According to a memorandum from Blumenthal, D-Conn., after al-Rumayyan took control of the fund back in 2015, it grew from 40 employees to nearly 1,500 employees (as of 2021). Also, the fund now has $776 billion in assets under management, up more than five times from the $152 billion it had under its directive in 2015.
According to Blumenthal, this growth, some through holdings in American-based companies, should make the governor eligible for questioning by the subcommittee.
“The Saudi’s Public Investment Fund cannot have it both ways: if it wants to engage with the United States commercially, it must be subject to United States law and oversight,” Blumenthal said. “That oversight includes this Subcommittee’s inquiry.”
According to the memo, a move for PIF to obtain a large stake in the PGA Tour is just the latest of a series of shielded investments that should be raising eyebrows.
From the memo:
Visibility into PIF’s U.S.-based investments is greatly limited. The only information that PIF must report to the public about its U.S. investments is through required disclosures of investments in publicly-traded companies to the U.S. Securities and Exchange Commission (SEC). These disclosures show that PIF’s public U.S. holdings have increased from $2.3 billion in March 2019 to $35.5 billion in March 2023. This $35.5 billion-dollar figure does not include the disclosure of private transactions. …
This lack of visibility is troubling for a number of reasons. First, there is potential to use investment to suppress unfavorable narratives about Saudi Arabia. For example, just this week reports emerged stating that Vice Media removed an unfavorable documentary regarding Crown Prince Mohammed bin Salman after it merged with a Saudi Arabian government-owned media company. Determining whether there are connections between investment and the suppression of speech and guarding against their intended effects is impossible without knowing where and how Saudi Arabia is invested in the United States, and much of its investment is through PIF. Beyond outright suppression of potentially negative press, investment can also be used as a tool of influence to promote positive stories and thereby suppress or distract from negative ones.
PIF’s PGA Tour investment fits in this bucket because it appears to be a classic attempt at a practice known as “sportswashing,” a “phenomenon whereby political leaders use sports to appear important or legitimate on the world stage while stoking nationalism and deflecting attention from chronic social problems and human-rights woes on the home front.” More visibility about PIF’s U.S. investments is also needed to guard against efforts like this and to allow Americans to know the true source of favorable reporting.

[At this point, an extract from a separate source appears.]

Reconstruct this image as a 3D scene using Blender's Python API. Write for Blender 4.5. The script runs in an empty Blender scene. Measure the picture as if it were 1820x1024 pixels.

Earlier this month, PIF retained a high-powered Washington D.C. lobbying firm to help shield Yasir Al-Rumayyan from having to speak publicly. The firm marked the sovereign fund’s pushback against the probe, insisting that some of the inquiry is subject to immunity.
In June, the PGA Tour announced groundbreaking news that it was forming a new commercial entity with the goal of unifying golf with the help of PIF.
From the PGA Tour’s release: “The parties have signed an agreement that combines PIF’s golf-related commercial businesses and rights (including LIV Golf) with the commercial businesses and rights of the PGA Tour and DP World Tour into a new, collectively owned, for-profit entity to ensure that all stakeholders benefit from a model that delivers maximum excitement and competition among the game’s best players.”
PIF was expected to make an investment into the new entity “to facilitate its growth and success” and will initially be the exclusive investor alongside the PGA Tour, LIV Golf and the DP World Tour. PIF will also have the exclusive right to further invest in the new entity, including a right of first refusal on any new capital that may be invested in the entity.